Bookmakers are already offering a market on which team will finish highest in the Premier League outside of Manchester City and Liverpool. They have been since the summer, such is the untouchable nature of the top two.
Over at Manchester United, Ole Gunnar Solskjaer has long been warning of the task facing any side hoping to challenge for the title this term.
“I don’t think we’ve got the consistency to do it,” the Norwegian publicly admitted in April, while privately he is believed to have written off this campaign as nothing more than a platform for his long-term rebuild.
Few onlookers would predict anything but a City-Liverpool 1-2 in the title race, and nobody in their right mind would expect a United side who were so far off the mark under two different managers last term to be jostling for either of the top two spots.
So, why has United’s start to the current season left so many people startled?
United look like a side with an idea as to the type of style they want to play, with a mix of young, bright talents who are destined to be a part of the club for years to come, and other, more experienced names looking to prove they still have something to offer as the Red Devils move into the next phase of their redevelopment.
That is exactly where United are as a club, and that much has been obvious for more than four games.
While there was little to take from the home defeat to Crystal Palace, there were truly positive signs from their games against Chelsea, Wolves and Southampton. At Molineux, in particular, they turned in a great first-half performance, with only a lack of a killer instinct in the final third letting them down.
Yet some sections of United support – most notably online – seem to want Solskjaer to be relieved of his duties.
The club finally look to put together a long-term plan built around the key fundamentals of life at Old Trafford which they seem to have lost sight of in recent times, and there are some people who want rid of their manager just four games into his first full season? Brilliant!
Such observers clearly have forgotten what it took for other leaders to get their house in order. So many hark back to Sir Alex Ferguson between 1986 and 1990, and the early struggles which so nearly saw him booted out of United shortly before his hard work started to pay dividends with the most glorious era English football has ever seen.
But there are more obvious recent examples too. Jurgen Klopp arrived at Liverpool in October 2015 and took a long time to get his all-round vision into place.
Goal/GettyThe Merseysiders finished eighth, fourth and fourth in his first three campaigns. Having quickly thrown together a positive attacking unit, it took him a number of years to get defensive systems into place.

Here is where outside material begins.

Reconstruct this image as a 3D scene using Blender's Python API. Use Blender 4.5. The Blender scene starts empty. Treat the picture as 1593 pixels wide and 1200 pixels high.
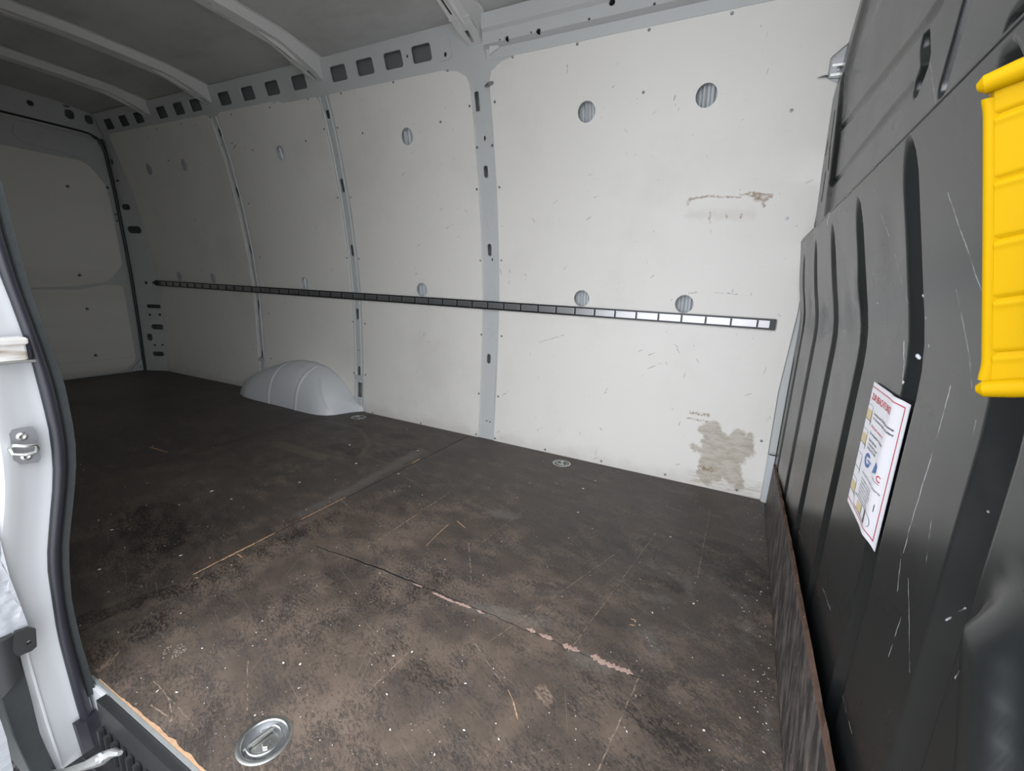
import bpy, bmesh, math, random
import numpy as np
from mathutils import Vector, Matrix
from mathutils.geometry import delaunay_2d_cdt
random.seed(7)
SC = bpy.context.scene
COL = SC.collection
S = 0.84          # metres per modelling unit (camera height = 1 unit above the load floor)

# ------------------------------------------------------------------ camera
R = [[0.88642073, 0.13817642, -0.44177548],
     [0.46098127, -0.17715654, 0.86954691],
     [0.04188746, -0.97443463, -0.22073197]]
cam_d = bpy.data.cameras.new('camera')
cam_d.sensor_fit = 'HORIZONTAL'
cam_d.sensor_width = 36.0
cam_d.lens = 36.0 * 697.0 / 1593.0
cam_d.clip_start = 0.01
cam = bpy.data.objects.new('camera', cam_d)
COL.objects.link(cam)
cam.matrix_world = Matrix(((R[0][0], -R[0][1], -R[0][2], 0), (R[1][0], -R[1][1], -R[1][2], 0),
                           (R[2][0], -R[2][1], -R[2][2], S), (0, 0, 0, 1)))
SC.camera = cam

# ------------------------------------------------------------------ world, exposure
SC.view_settings.view_transform = 'Standard'
SC.view_settings.look = 'None'
SC.view_settings.exposure = 1.76
SC.cycles.max_bounces = 24
SC.cycles.diffuse_bounces = 20
SC.cycles.glossy_bounces = 6
SC.view_settings.gamma = 1
SC.view_settings.use_curve_mapping = False
world = bpy.data.worlds.new('overcast_sky')
SC.world = world
world.use_nodes = True
wn = world.node_tree
wn.nodes.clear()
wo = wn.nodes.new('ShaderNodeOutputWorld')
wb = wn.nodes.new('ShaderNodeBackground')
wr = wn.nodes.new('ShaderNodeValToRGB')
ws = wn.nodes.new('ShaderNodeSeparateXYZ')
wt = wn.nodes.new('ShaderNodeTexCoord')
wn.links.new(wt.outputs['Generated'], ws.inputs[0])
wn.links.new(ws.outputs['Z'], wr.inputs[0])
wr.color_ramp.elements[0].position = 0.0
wr.color_ramp.elements[0].color = (0.66, 0.68, 0.73, 1)
wr.color_ramp.elements[1].position = 1.0
wr.color_ramp.elements[1].color = (0.88, 0.91, 0.985, 1)
wn.links.new(wr.outputs[0], wb.inputs[0])
wb.inputs[1].default_value = 1.9
wn.links.new(wb.outputs[0], wo.inputs[0])
# the door opening as a light portal (guides sky sampling only, emits nothing of its own)
pl = bpy.data.lights.new('door_opening_portal', 'AREA')
pl.shape = 'RECTANGLE'
pl.size = 1.6 * S
pl.size_y = 2.3 * S
pl.cycles.is_portal = True
plo = bpy.data.objects.new('door_opening_portal', pl)
COL.objects.link(plo)
plo.location = (-0.53 * S, 0.05 * S, 1.0 * S)
plo.rotation_euler = (math.radians(90), 0, 0)


# ------------------------------------------------------------------ measuring helpers (units)
def ray(px, py):
    c = (px - 796.5, py - 600.0, 697.0)
    d = [sum(R[i][k] * c[k] for k in range(3)) for i in range(3)]
    return Vector(d).normalized()


def on(px, py, ax, val):
    d = ray(px, py)
    c = Vector((0, 0, 1.0))
    return c + d * ((val - c[ax]) / d[ax])


WZ = [-.5, 0, .36, .85, 1.15, 1.5, 1.67, 1.82, 1.97, 2.07, 2.115, 2.26]
WY = [2.43, 2.43, 2.445, 2.445, 2.42, 2.372, 2.335, 2.305, 2.265, 2.235, 2.218, 2.166]


def wy(z, x=0.0):
    return float(np.interp(z, WZ, WY)) - max(0.0, -2.5 - x) * 0.025


def WL(px, py):
    d = ray(px, py)
    t = 2.4 / d[1]
    for _ in range(30):
        p = Vector((0, 0, 1)) + d * t
        t = wy(p[2], p[0]) / d[1]
    p = Vector((0, 0, 1)) + d * t
    return (p[0], p[2])


def FL(px, py):
    p = on(px, py, 2, 0.0)
    return (p[0], p[1])


# ------------------------------------------------------------------ node helpers
class NB:
    def __init__(self, name):
        self.m = bpy.data.materials.new(name)
        self.m.use_nodes = True
        self.t = self.m.node_tree
        self.t.nodes.clear()
        self.out = self.t.nodes.new('ShaderNodeOutputMaterial')
        self.b = self.t.nodes.new('ShaderNodeBsdfPrincipled')
        self.t.links.new(self.b.outputs[0], self.out.inputs[0])
        self._co = None

    def link(self, a, b):
        if hasattr(a, 'is_linked') or isinstance(a, bpy.types.NodeSocket):
            self.t.links.new(a, b)
        else:
            if isinstance(a, (tuple, list)) and len(a) == 3 and b.type == 'RGBA':
                a = (*a, 1)
            b.default_value = a

    def co(self):
        if self._co is None:
            self._co = self.t.nodes.new('ShaderNodeTexCoord').outputs['Object']
        return self._co

    def math(self, op, a, b=None, c=None, clamp=False):
        n = self.t.nodes.new('ShaderNodeMath')
        n.operation = op
        n.use_clamp = clamp
        self.link(a, n.inputs[0])
        if b is not None:
            self.link(b, n.inputs[1])
        if c is not None:
            self.link(c, n.inputs[2])
        return n.outputs[0]

    def vm(self, op, a, b=None, out=0, s=None):
        n = self.t.nodes.new('ShaderNodeVectorMath')
        n.operation = op
        self.link(a, n.inputs[0])
        if b is not None:
            self.link(b, n.inputs[1])
        if s is not None:
            self.link(s, n.inputs['Scale'])
        return n.outputs[out]

    def noise(self, scale, detail=3, rough=.5, vec=None, dist=0.0, col=False):
        n = self.t.nodes.new('ShaderNodeTexNoise')
        n.inputs['Scale'].default_value = scale
        n.inputs['Detail'].default_value = detail
        n.inputs['Roughness'].default_value = rough
        n.inputs['Distortion'].default_value = dist
        self.t.links.new(vec if vec is not None else self.co(), n.inputs['Vector'])
        return n.outputs['Color' if col else 'Fac']

    def voro(self, scale, vec=None, feature='F1', out='Distance'):
        n = self.t.nodes.new('ShaderNodeTexVoronoi')
        n.feature = feature
        n.inputs['Scale'].default_value = scale
        self.t.links.new(vec if vec is not None else self.co(), n.inputs['Vector'])
        return n.outputs[out]

    def scalevec(self, v, vec=None):
        return self.vm('MULTIPLY', vec if vec is not None else self.co(), v)

    def rot(self, ang, axis='Z', vec=None):
        n = self.t.nodes.new('ShaderNodeVectorRotate')
        n.rotation_type = axis + '_AXIS'
        n.inputs['Angle'].default_value = ang
        self.t.links.new(vec if vec is not None else self.co(), n.inputs['Vector'])
        return n.outputs[0]

    def ss(self, v, lo, hi):
        n = self.t.nodes.new('ShaderNodeMapRange')
        n.interpolation_type = 'SMOOTHSTEP'
        self.link(v, n.inputs[0])
        n.inputs[1].default_value = lo
        n.inputs[2].default_value = hi
        return n.outputs[0]

    def mix(self, f, a, b, mode='MIX'):
        n = self.t.nodes.new('ShaderNodeMix')
        n.data_type = 'RGBA'
        n.blend_type = mode
        self.link(f, n.inputs[0])
        self.link(a, n.inputs[6])
        self.link(b, n.inputs[7])
        return n.outputs[2]

    def bump(self, h, dist=.002, strength=.5):
        n = self.t.nodes.new('ShaderNodeBump')
        n.inputs['Strength'].default_value = strength
        n.inputs['Distance'].default_value = dist
        self.t.links.new(h, n.inputs['Height'])
        self.t.links.new(n.outputs[0], self.b.inputs['Normal'])

    def set(self, base=None, rough=None, metal=None, spec=None):
        if base is not None:
            self.link(base, self.b.inputs['Base Color'])
        if rough is not None:
            self.link(rough, self.b.inputs['Roughness'])
        if metal is not None:
            self.link(metal, self.b.inputs['Metallic'])
        if spec is not None:
            self.link(spec, self.b.inputs['Specular IOR Level'])
        return self.m

    def capsule(self, vec, a, b, r, soft):
        """mask 1 inside a capsule a-b (metres, 3-vectors), 0 outside"""
        a = Vector(a)
        b = Vector(b)
        ab = b - a
        L2 = max(ab.length_squared, 1e-9)
        pa = self.vm('SUBTRACT', vec, tuple(a))
        if L2 < 1e-7:
            d = self.vm('LENGTH', pa, out=1)
        else:
            h = self.math('MULTIPLY', self.vm('DOT_PRODUCT', pa, tuple(ab), out=1), 1.0 / L2, clamp=True)
            d = self.vm('LENGTH', self.vm('SUBTRACT', pa, self.vm('SCALE', tuple(ab), s=h)), out=1)
        return self.ss(d, r + soft, max(r - soft, 0.0)) if r > soft else self.ss(d, r + soft, 0.0)

    def union(self, ms):
        o = ms[0]
        for m in ms[1:]:
            o = self.math('MAXIMUM', o, m)
        return o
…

“People will say we need to be more convincing, but we are at the start of a development, not the end,” he even claimed after a narrow win at Fulham in March 2019. But when Solskjaer says similar less than nine months into the job, he seemingly gets laughed at by doubters.
Pep Guardiola didn’t find the winning formula overnight either.

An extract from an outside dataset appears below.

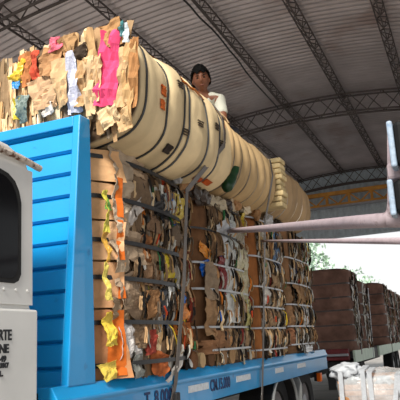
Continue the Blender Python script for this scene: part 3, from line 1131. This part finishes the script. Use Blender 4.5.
for k, (th, t) in enumerate(((.35, 4.12), (-.05, 4.52), (-.1, 5.05), (-.35, 4.3), (.1, 4.85))):
    for q in range(3):
        flap(dA, th - q * .045, th - q * .045 + .022, t - .05, t + .05 - q * .01, (96, 84, 74), 0, 'printed_mark', lab='small dark print line', seed=20 + k * 3 + q)

# flat cardboard pieces stacked between middle and rear drums
rng = random.Random(4)
ORD = ['lowest', 'second from the bottom', 'third from the bottom', 'fourth from the bottom', 'middle one', 'fourth from the top', 'third from the top', 'second from the top', 'topmost']
for k in range(9):
    z = 2.93 + k * .068
    mb = MB()
    dx = rng.uniform(-.015, .015)
    mb.box((-2.5 + dx, 7.02, z), (-1.86 + dx, 7.25 + rng.uniform(-.01, .01), z + .06), bev=.014, col=vary((222, 200, 152), rng, .1))
    tag(mb.build('flat_carton', M['card']), f'flat cream carton between two top bales, {ORD[k]} of the neat stack', 'carton', 'flat cartons stacked between the top bales')

# green roll wedged between the first two drums
q0, q1 = at_x(227, 201, -2.0), at_x(236, 160, -2.0)
q0.z = 2.83
mb = MB()
pts, rs = [], []
for i in range(13):
    t = i / 12
    pts.append(q0.lerp(q1, t) + Vector((.0, .0, 0)))
    rs.append(.065 * min(1, .35 + 4 * min(t + .05, 1 - t)) * (1 + .05 * math.sin(i * 2)))
mb.tube(pts, rs, 14)
tag(mb.build('green_roll', M['green'], smooth=True), 'dark green plastic roll wedged between the two front top bales', 'roll')

# loose litter along the ledge between the lower columns and the drums
rng = random.Random(21)
spec = [(150, 150), (160, 158), (170, 166), (178, 172), (186, 180), (195, 192), (203, 198), (210, 200), (220, 204), (228, 206), (236, 206), (246, 210), (256, 214), (268, 220), (278, 224), (290, 226)]
names = [('paper_ball', (210, 196, 170), 'crumpled cream paper'), ('paper_ball', (170, 130, 92), 'crumpled brown paper'), ('plastic_ball', (200, 202, 206), 'crumpled pale plastic'), ('plastic_ball', (60, 50, 44), 'crumpled dark wrapping')]
where = ['under the orange marks of the near top bale', 'below the first top bale near its front', 'below the near top bale left of the first strap', 'just left of the first tie strap', 'right at the first tie strap', 'just right of the first tie strap', 'above the second standing bale at its left', 'above the second bale beside the left one',
         'under the rear end of the near top bale', 'under the green roll', 'right of the green roll', 'above the bright yellow wrapper', 'left of the second tie strap', 'right of the second tie strap', 'above the third standing bale at its right', 'above the last standing bale']
for k, (px, py) in enumerate(spec):
    q = at_x(px, py, -2.16)
    nm, c, lab = names[rng.randrange(4)]
    bm = bmesh.new()
    bmesh.ops.create_icosphere(bm, subdivisions=3, radius=1)
    r = rng.uniform(.05, .085)
    sd = rng.uniform(0, 50)
    for v in bm.verts:
        d = 1 + .5 * noise.noise(v.co * 1.6 + Vector((sd, 0, 0))) + .35 * abs(noise.noise(v.co * 4 + Vector((0, sd, 0))))
        v.co = q + Vector((v.co.x * r * .8, v.co.y * r * 1.5, v.co.z * r)) * d
    mb = MB()
    mb.bm(bm, vary(c, rng))
    tag(mb.build(nm, M['plastic' if nm[1] == 'l' else 'card']), lab + ' ' + where[k], 'litter', 'litter between the bale layers')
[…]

At Manchester City, he had a club practically built in his vision before he had even arrived, with former Barcelona allies Ferran Soriano and Txiki Begiristain having spent the previous four years putting together a similar blueprint to the one which had seen the manager make history at Camp Nou.
Yet City struggled in Guardiola’s first campaign in England, finishing 15 points behind champions Chelsea and with only three to spare in the race for Champions League football.
He was by no means an instant success, and it was only when he had had three transfer windows to effect further change to a squad already developed for him that City became the unstoppable force they are now known to be.
While nobody is comparing Solskjaer to Klopp or Guardiola, the Norwegian should be given no less leeway as he attempts to drag his club off the canvas. He has clear principles which he has only just begun to inject into the squad.
“I want my team to be the hardest-working team in the league," he stated. "That’s what we were under Sir Alex; that’s what we’ve always been.”
He has the commitment to build a culture at Old Trafford.
Getty/Goal“I’m going to be successful here, and there are players there that won’t be part of that successful team," he acknowledged. "It has to mean everything for you to play at this club.”
So, now the thing he needs more than anything else is the time to get the job done.
David Moyes, Louis van Gaal and Jose Mourinho have all seen their spells at United cut short in recent years, and another aborted mission will only leave the club in an even bigger hole. The last thing they need is so-called fans expecting the moon on a stick in five seconds flat.
Liverpool and City already occupy the top couple of positions and it would surprise nobody if that remains the case over the next 34 rounds. United are three points off the pace in the ‘league without City and Liverpool’, and that is hardly crisis territory.
Solskjaer, like Klopp and Guardiola before him, deserves the opportunity to develop his vision over time. Only then can the success of his regime be judged.
As for those calling for his head after four games... they are no Manchester United supporters.